> _Stored data_:
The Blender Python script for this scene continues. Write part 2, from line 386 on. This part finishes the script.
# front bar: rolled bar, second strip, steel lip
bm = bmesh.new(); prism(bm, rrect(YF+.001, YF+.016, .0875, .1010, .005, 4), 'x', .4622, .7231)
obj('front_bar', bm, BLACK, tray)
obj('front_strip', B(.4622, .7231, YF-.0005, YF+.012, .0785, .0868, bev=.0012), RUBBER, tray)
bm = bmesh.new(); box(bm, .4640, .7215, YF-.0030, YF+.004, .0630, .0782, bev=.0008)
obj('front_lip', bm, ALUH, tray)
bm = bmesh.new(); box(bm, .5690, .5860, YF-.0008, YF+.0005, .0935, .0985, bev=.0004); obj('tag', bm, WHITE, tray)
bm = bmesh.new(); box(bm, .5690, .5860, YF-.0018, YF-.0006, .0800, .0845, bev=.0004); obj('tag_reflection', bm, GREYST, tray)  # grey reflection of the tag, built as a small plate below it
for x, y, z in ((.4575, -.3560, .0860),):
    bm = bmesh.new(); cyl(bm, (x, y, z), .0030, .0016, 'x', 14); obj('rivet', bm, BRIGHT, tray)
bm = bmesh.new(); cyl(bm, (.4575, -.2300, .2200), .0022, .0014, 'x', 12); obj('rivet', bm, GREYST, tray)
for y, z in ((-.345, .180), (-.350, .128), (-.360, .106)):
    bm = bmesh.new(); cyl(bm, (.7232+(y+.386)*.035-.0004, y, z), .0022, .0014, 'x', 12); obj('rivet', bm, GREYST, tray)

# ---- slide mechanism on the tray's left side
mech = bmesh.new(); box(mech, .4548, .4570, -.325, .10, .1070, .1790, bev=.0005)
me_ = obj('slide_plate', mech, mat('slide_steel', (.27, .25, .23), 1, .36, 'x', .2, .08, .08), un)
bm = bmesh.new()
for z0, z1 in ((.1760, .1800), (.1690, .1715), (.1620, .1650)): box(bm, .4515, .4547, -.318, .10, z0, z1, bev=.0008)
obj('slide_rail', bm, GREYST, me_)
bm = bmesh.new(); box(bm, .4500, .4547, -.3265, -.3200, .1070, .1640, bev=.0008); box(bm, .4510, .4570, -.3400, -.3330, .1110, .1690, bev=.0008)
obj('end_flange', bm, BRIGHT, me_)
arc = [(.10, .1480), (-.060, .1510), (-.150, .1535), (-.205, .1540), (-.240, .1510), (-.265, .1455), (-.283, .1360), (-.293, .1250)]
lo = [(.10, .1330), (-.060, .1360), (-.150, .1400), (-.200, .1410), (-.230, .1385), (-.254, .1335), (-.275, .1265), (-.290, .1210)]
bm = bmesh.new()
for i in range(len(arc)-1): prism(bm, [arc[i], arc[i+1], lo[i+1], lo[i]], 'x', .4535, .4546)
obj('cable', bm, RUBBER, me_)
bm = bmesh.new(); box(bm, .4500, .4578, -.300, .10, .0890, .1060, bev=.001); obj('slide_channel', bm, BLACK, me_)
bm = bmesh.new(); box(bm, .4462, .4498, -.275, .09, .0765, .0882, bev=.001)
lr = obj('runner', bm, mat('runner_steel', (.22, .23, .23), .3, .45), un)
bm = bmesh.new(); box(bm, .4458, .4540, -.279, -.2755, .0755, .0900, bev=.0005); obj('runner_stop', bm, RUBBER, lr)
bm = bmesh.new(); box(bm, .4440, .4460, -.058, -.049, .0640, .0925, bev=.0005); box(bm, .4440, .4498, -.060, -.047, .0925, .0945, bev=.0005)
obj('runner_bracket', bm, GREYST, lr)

> _What you have to do_:
Set down, exactly as written, each line of the data from its opening line through the one containing "z), .0022, .0014, 'x', 12);". Output nothing more.

> _Output for this exercise_:
The Blender Python script for this scene continues. Write part 2, from line 386 on. This part finishes the script.
# front bar: rolled bar, second strip, steel lip
bm = bmesh.new(); prism(bm, rrect(YF+.001, YF+.016, .0875, .1010, .005, 4), 'x', .4622, .7231)
obj('front_bar', bm, BLACK, tray)
obj('front_strip', B(.4622, .7231, YF-.0005, YF+.012, .0785, .0868, bev=.0012), RUBBER, tray)
bm = bmesh.new(); box(bm, .4640, .7215, YF-.0030, YF+.004, .0630, .0782, bev=.0008)
obj('front_lip', bm, ALUH, tray)
bm = bmesh.new(); box(bm, .5690, .5860, YF-.0008, YF+.0005, .0935, .0985, bev=.0004); obj('tag', bm, WHITE, tray)
bm = bmesh.new(); box(bm, .5690, .5860, YF-.0018, YF-.0006, .0800, .0845, bev=.0004); obj('tag_reflection', bm, GREYST, tray)  # grey reflection of the tag, built as a small plate below it
for x, y, z in ((.4575, -.3560, .0860),):
    bm = bmesh.new(); cyl(bm, (x, y, z), .0030, .0016, 'x', 14); obj('rivet', bm, BRIGHT, tray)
bm = bmesh.new(); cyl(bm, (.4575, -.2300, .2200), .0022, .0014, 'x', 12); obj('rivet', bm, GREYST, tray)
for y, z in ((-.345, .180), (-.350, .128), (-.360, .106)):
    bm = bmesh.new(); cyl(bm, (.7232+(y+.386)*.035-.0004, y, z), .0022, .0014, 'x', 12); obj('rivet', bm, GREYST, tray)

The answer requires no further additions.